1) Bare Minimum (ie - an online class that features a teacher's syllabus, few announcements, etc.)
2) Integrated (a class that uses online resources in combination with brick and mortar resources)
3) Full Online and self-contained (classes that don't require students to attend a building)

Understandably, full online classes take time to develop (and there's the issue of compensating teachers for developing such classes)...particularly if you want them to pedagogically sound.

Anyway, one upside of this is that the district hopes to attract home schoolers or private school kids because of offerings. Add to the fact that Ohio's kicking around different ideas of what constitutes "learning time" (one possible outcome is that districts might receive reimbursement for a "unit of learning" instead of straight up full time attendance of a school) .

My district's not there yet. But they're planning for the future.
I'm intrigued by the idea of developing your own online course and being compensated for it...

Are there any restrictions or criteria for kids to have to take these classes? It's my understanding in our district, that any reason will go for a kid choosing to take these classes (challenge, student/teacher conflict, mom says, etc.)
I should add this is all very tentative. My job position (eLearning Coordinator) was created this year. It's a new position but it was created because my district has a hunch that this is the direction education is going and they want to be prepared.

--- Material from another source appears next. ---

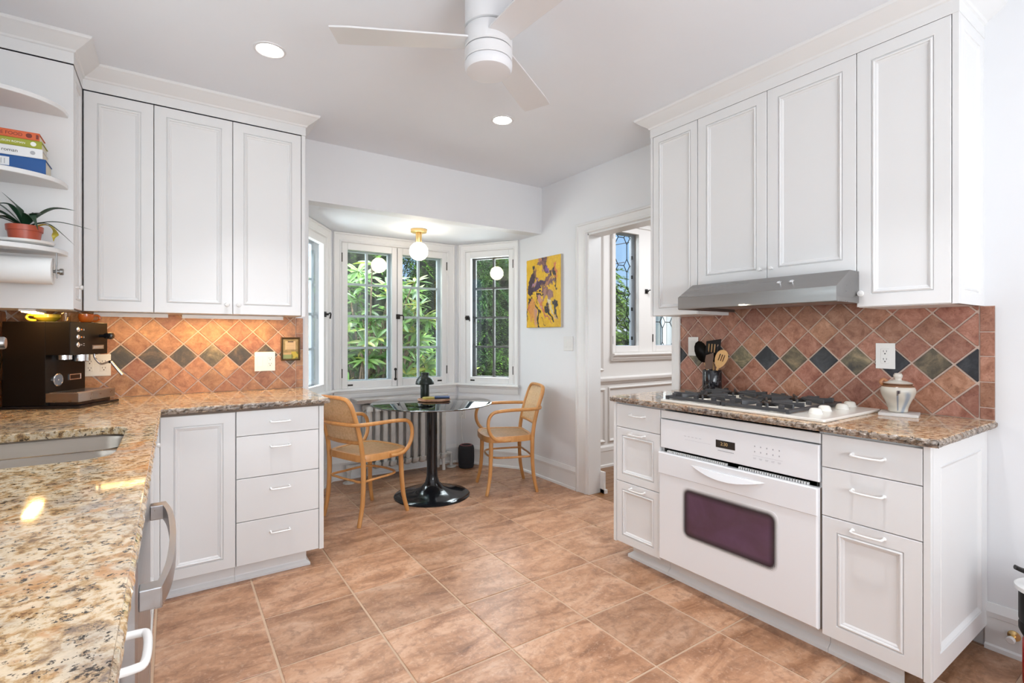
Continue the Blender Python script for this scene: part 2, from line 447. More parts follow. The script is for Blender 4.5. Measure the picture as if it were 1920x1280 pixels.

The "Bare Minimum" level of classes are geared towards all students in the district. The full online classes are really going to be aimed at 2 types of students (at least at first). The underperformers (those students who typically don't function well in a "normal" educational environment) and the super performers (your students who load up on the AP courses).

As for compensation...in my experience a good online course takes hours and hours (250+) of development...and then guiding/teaching the class takes large amounts of time as well. IMO you need to either provide financial incentives for teachers or reduce their workload to make it happen.
What I'm struggling with is the fact that we have a MONTH to make a decision and have a model in place. I agree with you Stewart, it's not "an end all , be all". It would be beneficial to some kids at certain times in their lives and educational career.
This is my second year to teach Spanish for the Louisiana Virtual School. I am guessing this cyber school will be similar. I really enjoy it. The most difficult thing for me is to have the time to develop the relationship with the student. Although they enjoy not sitting in a classroom, they still want individual attention. I spend LOTS of time on the computer and on the phone!
Cheryl - is your school a public school or privately owned? and what level is it? We're looking at doing this at the elementary and middle school level - where every kid not only wants the individual attention, but needs the individual attention.
I teach face to face at a public school. The virtual school is run through the state. I teach 9-12 graders who attend public and private schools.